Jesus reaches out and touches the man, “I am willing. Be clean!”
Immediately, he is healed.
In those five words, we can find a microcosm of God’s plan to save the world through Jesus.
By the time Jesus was born, the people of Israel had been waiting hundreds of years for a savior that was promised to them by their prophets. This Son of God would be the one to rescue his people and set them free people from oppression.
Israel was likely expecting a military general or charismatic king who would squash their enemies once and for all.
Instead, a construction worker from a poor part of town with questionable friends showed up claiming to be the answer.
Jesus did not fit their mold.
Israel was expecting God to fix all their problems from the top down with what I would call the thunderclap approach. With one big flash of power, he would wipe out all their enemies once and for all.
But that’s not what he does.
Rather, he becomes one of them. He teaches them and heals them of the illness in their hearts as much as their bodies because he knows the condition they are in would not be solved by a thunderclap.
What would’ve been hard to see at the time is, the story and plan God was unfolding wasn’t just about Israel. It was about all of humanity.
Unless the deeper problems within man's heart were uprooted, the same cycle would repeat itself, just with different people groups on top depending on the cycle of history.
Case in point, Israel’s prophets lamented over the times when Israel herself became the oppressor, following the ways of Egypt and the very people God freed her from.
Without a deeper healing of the insatiable human heart, the same problems repeat.
World War 1 was meant to be the war to end all wars, yet it was shortly followed by another even bloodier war.
A thunderclap approach may have set the Israelites at that time in that place free from their oppressors, but it would do little to save the rest of humanity in all times and places from the oppression of their real enemies (who aren’t people at all).
God refused to throw a big blanket of his will over the whole world and call that peace. That is what tyrants do. He is not a tyrant.
He is not merely the God who is able to heal his people; he is the God who is willing to--even if that meant joining them in their sorrowful state.
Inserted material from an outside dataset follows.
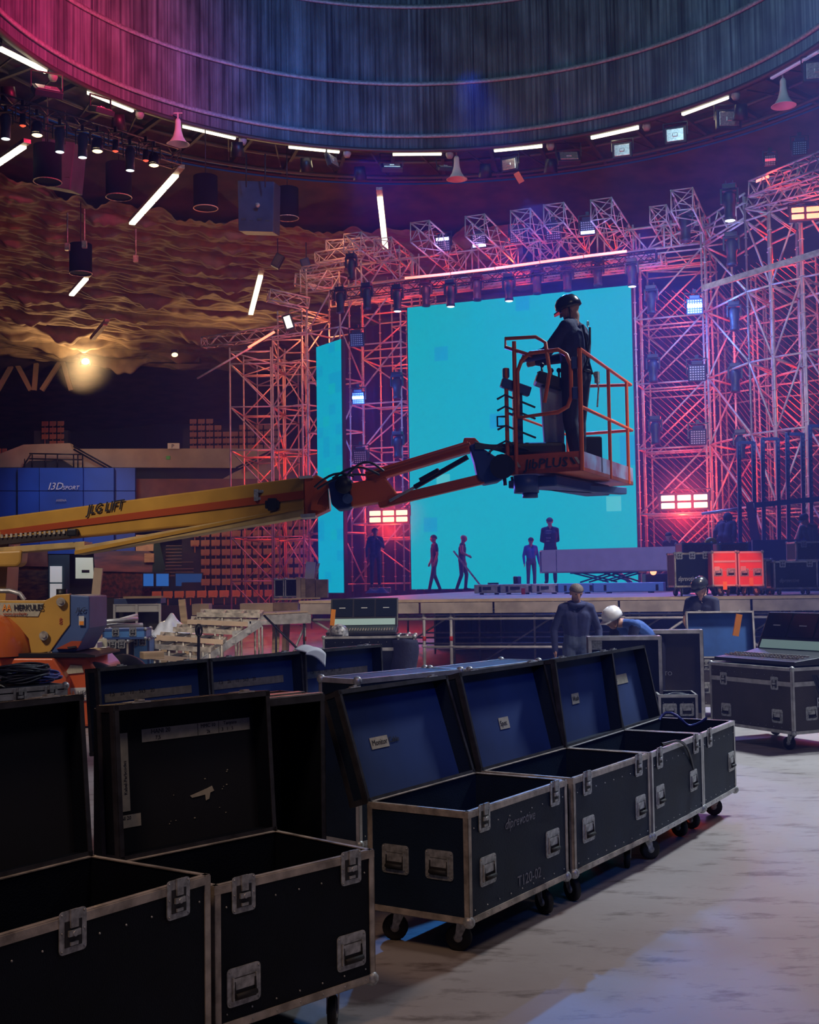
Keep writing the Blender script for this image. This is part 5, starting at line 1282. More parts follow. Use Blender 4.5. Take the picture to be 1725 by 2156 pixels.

He was willing to become one of his own,
to suffer what they suffered,
to be tempted by what they were tempted by,
to know what it was like to be human.
He refused to decide for us or bulldoze over people’s free wills but instead came as a teacher to convince us that he could heal and save us if we let him.
Jesus is the king who came to live with his people. We are not his lowly subjects he wishes to impose his will upon. We are invited to be his partners in renewing the world to a place of peace, beauty, light, and truth. And this is good news.